Nearly two weeks after Democrats grilled Attorney General William P. Barr over the Justice Department's crackdowns on racial justice protests, Barr on Sunday evening lashed out at the opposition party and the Black Lives Matter movement. Speaking to Fox News host Mark Levin, Barr said liberals are intent on "tearing down the system" and called protesters' tactics "fascistic."

It's easy to forget, but in the not-too-distant past, the office of the attorney general was supposed to be filled by someone who wanted to be "the people's lawyer," not a political operative working on behalf of the president.

And yet, there was Barr on Fox News last night, unironically chatting with a far-right host about his concerns regarding overt partisanship.

"I think what's happened is that the left-wing has really withdrawn and pulled away from the umbrella of classical liberal values that have undergirded our society since our founding," Barr argued, in apparent reference to Democrats. He added that he believes the left "really represents Rousseauian Revolutionary Party that believes in tearing down the system" in order to achieve "complete political victory."

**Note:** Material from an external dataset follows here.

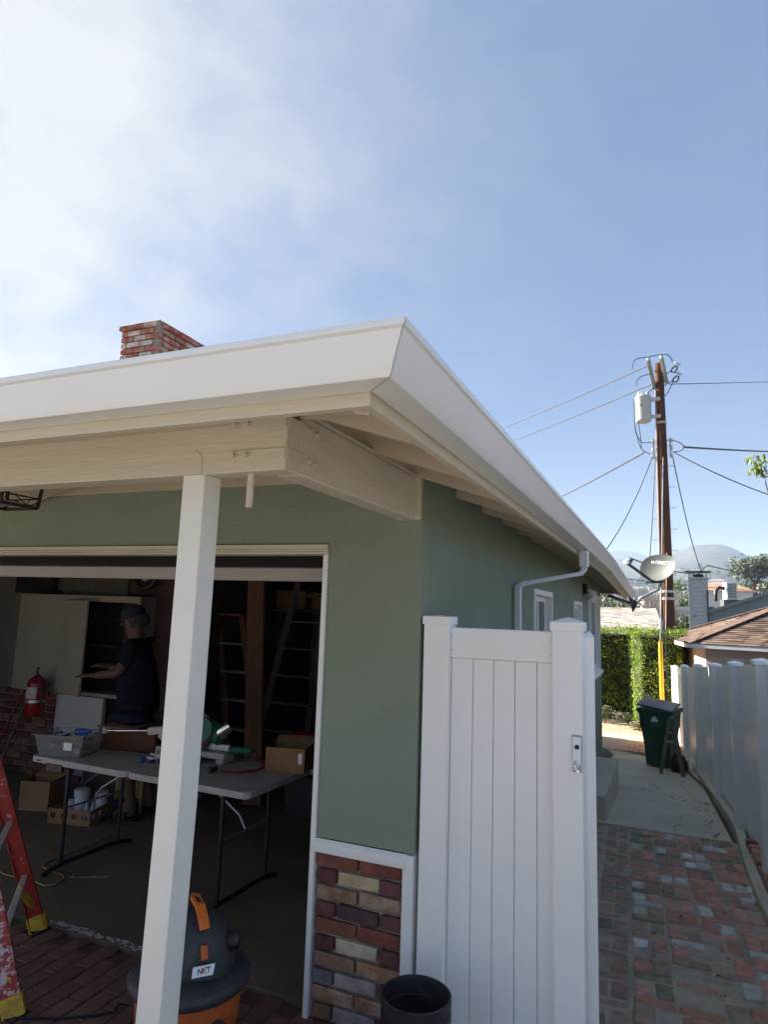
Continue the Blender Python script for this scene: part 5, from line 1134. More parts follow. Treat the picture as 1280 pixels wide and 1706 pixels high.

In a striking example of projection, the attorney general went on to complain, also in apparent reference to Democrats, "They're not interested in compromise. They're not interested in dialectic exchange of views. They're interested in total victory. It's a secular religion. It's a substitute for a religion. They view their political opponents as evil that because we stand in the way of their progressive utopia that they're trying to reach."

He added, "The left wants power because that is essentially their state of grace in their secular religion. They want to run peoples' lives so they can design utopia for all of us and that's what turns them on. And it's the lust for power and they weren't expecting Trump's victory and it outrages them."

Just so we're all clear, these were Barr's comments, not Levin's. One might expect a partisan broadside like this from prominent far-right media personalities, but these quotes come from the man responsible for overseeing federal law enforcement in the United States.

Barr proceeded to condemn the nation's free press ("The American people are being told a lie by the media"), dismiss the scandal surrounding Russia attacking U.S. elections to boost the Republican ticket ("The whole Russiagate thing was an instance" of "using criminal justice system as a political tool"), and offer gushing praise for the president who chose him for the post.

Donald Trump, according to his A.G., is an "excellent executive" who makes decisions that are "well-vetted" by the White House and the "very high-caliber individuals" who serve in the cabinet.

As for the president's work habits, Barr added, "I've never seen such energy. He's always working."

In the coming weeks and months, the attorney general may very well try to give Trump some pre-election boosts -- John Durham's efforts continue to hang overhead -- at which point Barr will probably regret having thrown away his credibility and the stature that ostensibly comes with his office.